## TASK TO COMPLETE
Identify each line below that contains the word "scene", and copy it out.

--------------------

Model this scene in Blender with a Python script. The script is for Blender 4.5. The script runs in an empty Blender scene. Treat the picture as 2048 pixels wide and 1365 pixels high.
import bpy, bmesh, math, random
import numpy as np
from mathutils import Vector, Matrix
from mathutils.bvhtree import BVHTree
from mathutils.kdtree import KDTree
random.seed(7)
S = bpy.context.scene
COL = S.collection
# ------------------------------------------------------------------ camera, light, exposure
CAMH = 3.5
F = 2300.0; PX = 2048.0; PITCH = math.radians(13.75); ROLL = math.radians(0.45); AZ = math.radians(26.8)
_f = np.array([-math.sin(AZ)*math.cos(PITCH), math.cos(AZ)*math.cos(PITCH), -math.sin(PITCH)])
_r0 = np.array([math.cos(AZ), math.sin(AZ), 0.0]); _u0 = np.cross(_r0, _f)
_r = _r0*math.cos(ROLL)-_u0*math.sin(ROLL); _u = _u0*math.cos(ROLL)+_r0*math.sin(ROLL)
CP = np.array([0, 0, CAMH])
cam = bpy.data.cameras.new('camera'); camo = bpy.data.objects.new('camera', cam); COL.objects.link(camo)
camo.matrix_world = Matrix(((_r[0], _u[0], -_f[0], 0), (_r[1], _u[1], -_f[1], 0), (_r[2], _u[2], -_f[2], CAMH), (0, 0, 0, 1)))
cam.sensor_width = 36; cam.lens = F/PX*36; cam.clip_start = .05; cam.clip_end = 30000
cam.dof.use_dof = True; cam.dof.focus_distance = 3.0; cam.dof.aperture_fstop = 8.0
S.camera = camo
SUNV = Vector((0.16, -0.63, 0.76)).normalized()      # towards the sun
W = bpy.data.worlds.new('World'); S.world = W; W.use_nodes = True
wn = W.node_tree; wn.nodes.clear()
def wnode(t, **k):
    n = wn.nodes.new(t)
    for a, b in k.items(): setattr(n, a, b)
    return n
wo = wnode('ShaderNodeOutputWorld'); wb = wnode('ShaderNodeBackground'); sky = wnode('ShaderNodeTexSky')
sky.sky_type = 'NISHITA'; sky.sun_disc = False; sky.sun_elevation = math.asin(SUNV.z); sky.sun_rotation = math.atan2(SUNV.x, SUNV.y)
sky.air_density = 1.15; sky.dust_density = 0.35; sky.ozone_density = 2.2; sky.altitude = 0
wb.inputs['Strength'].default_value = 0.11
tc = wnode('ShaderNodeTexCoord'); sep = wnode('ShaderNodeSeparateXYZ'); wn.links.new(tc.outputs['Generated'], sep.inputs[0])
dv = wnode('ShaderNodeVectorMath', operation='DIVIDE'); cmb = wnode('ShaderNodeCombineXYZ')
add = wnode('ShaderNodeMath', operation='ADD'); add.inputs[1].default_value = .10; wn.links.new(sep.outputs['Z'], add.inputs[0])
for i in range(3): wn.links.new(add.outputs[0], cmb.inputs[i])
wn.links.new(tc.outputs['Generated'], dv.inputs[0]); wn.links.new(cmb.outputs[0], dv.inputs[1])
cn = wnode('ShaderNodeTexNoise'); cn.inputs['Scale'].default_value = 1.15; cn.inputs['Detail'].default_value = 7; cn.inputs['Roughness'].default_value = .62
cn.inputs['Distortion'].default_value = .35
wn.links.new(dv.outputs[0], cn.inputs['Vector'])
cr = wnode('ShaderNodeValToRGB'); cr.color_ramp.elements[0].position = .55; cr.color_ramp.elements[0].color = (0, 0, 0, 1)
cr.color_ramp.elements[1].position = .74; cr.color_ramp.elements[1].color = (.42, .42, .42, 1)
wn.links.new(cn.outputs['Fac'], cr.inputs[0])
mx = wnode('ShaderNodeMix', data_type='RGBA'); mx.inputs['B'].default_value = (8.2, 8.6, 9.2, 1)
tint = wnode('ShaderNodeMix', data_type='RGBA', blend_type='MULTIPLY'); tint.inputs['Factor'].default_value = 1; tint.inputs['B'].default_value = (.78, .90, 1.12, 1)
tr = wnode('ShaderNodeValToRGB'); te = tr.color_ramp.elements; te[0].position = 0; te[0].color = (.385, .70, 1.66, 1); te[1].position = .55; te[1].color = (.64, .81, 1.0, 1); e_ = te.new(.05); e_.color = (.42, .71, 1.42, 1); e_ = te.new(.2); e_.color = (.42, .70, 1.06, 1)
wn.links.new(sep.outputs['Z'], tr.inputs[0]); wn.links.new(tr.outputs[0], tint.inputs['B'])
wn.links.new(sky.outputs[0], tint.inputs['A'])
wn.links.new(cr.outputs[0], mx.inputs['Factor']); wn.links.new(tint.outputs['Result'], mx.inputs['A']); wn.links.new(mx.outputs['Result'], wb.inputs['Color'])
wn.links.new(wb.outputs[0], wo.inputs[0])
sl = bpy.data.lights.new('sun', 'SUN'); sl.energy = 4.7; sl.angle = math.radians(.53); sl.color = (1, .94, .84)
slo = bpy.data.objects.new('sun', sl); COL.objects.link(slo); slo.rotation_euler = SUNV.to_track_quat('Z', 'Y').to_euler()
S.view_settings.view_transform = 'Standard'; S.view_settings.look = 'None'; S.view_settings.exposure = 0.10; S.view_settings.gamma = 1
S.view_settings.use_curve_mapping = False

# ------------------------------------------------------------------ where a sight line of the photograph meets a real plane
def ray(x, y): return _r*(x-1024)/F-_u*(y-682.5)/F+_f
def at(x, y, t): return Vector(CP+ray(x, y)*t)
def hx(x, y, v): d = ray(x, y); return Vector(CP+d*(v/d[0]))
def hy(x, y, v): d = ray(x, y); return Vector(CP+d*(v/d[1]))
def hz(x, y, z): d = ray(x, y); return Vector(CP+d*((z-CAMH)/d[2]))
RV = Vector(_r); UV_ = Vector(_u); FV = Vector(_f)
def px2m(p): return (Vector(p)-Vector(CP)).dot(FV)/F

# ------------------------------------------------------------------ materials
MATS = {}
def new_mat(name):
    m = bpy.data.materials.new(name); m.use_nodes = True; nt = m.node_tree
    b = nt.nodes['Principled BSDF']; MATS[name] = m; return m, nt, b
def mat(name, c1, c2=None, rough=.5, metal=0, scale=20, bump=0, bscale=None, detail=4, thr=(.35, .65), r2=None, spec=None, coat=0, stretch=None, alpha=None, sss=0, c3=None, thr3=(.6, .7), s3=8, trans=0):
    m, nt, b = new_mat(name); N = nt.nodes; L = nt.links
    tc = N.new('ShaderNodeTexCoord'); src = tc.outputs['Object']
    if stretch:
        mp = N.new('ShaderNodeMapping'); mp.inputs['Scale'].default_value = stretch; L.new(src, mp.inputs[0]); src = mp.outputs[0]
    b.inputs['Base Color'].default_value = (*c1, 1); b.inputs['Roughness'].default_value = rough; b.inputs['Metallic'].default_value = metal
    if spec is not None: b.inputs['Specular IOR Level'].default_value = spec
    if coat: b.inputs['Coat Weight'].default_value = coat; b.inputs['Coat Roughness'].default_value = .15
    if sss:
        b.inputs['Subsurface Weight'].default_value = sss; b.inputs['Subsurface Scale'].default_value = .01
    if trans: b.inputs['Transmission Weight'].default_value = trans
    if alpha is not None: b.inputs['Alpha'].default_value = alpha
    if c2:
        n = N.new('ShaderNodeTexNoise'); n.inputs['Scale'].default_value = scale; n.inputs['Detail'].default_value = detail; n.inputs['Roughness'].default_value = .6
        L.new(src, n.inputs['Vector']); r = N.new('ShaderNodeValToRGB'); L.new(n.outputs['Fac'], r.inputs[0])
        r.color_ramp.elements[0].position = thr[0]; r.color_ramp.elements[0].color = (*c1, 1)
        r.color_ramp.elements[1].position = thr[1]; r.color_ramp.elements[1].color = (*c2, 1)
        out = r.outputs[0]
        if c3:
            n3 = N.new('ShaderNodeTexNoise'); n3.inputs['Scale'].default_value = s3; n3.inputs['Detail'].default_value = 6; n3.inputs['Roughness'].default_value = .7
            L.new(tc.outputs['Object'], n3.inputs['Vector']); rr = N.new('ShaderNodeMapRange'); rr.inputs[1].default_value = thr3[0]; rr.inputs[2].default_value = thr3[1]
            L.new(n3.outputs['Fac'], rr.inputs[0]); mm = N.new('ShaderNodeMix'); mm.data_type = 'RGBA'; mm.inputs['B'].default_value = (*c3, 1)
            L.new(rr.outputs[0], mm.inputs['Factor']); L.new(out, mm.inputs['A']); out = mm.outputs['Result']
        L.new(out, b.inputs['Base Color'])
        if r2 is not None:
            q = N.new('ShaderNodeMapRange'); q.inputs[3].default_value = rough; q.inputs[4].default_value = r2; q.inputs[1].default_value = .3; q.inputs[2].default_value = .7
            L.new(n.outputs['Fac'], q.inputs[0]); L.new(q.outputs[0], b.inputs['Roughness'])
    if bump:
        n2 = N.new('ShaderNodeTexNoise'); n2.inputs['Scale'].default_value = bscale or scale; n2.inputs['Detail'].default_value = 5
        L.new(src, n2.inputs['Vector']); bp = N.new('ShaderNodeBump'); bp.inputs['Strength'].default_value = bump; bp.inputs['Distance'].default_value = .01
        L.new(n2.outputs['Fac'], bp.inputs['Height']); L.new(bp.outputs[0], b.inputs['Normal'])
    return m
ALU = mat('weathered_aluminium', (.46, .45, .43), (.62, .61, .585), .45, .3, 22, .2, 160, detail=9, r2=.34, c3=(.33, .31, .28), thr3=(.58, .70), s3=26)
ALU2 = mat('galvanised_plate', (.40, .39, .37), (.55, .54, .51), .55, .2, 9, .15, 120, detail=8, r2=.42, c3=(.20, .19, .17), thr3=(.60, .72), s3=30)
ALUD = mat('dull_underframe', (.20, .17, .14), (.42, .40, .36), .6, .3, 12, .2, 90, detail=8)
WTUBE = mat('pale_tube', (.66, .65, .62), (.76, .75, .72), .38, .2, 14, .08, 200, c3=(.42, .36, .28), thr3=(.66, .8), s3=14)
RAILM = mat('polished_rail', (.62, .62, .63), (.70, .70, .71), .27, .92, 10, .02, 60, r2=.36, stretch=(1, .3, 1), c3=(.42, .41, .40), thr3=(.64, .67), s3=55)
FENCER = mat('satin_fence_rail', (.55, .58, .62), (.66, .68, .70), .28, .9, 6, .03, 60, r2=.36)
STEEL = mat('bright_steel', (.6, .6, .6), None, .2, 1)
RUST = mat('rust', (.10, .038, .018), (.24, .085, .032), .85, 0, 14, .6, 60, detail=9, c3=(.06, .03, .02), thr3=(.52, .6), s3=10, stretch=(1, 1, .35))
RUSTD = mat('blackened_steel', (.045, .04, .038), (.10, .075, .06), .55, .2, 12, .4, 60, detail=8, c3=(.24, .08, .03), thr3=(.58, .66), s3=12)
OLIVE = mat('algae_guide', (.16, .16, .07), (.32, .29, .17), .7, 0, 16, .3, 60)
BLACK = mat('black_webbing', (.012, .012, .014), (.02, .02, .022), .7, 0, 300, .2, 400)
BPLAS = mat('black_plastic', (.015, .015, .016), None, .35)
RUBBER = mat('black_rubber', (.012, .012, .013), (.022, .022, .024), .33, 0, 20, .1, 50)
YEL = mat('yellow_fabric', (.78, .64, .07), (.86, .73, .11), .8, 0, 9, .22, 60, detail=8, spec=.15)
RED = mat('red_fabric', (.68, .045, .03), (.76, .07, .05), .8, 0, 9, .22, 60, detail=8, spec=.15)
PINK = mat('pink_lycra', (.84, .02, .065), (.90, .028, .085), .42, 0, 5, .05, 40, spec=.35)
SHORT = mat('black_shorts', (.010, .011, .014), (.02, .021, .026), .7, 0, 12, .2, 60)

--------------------

## SOLUTION TO THIS EXERCISE
Model this scene in Blender with a Python script. The script is for Blender 4.5. The script runs in an empty Blender scene. Treat the picture as 2048 pixels wide and 1365 pixels high.
S = bpy.context.scene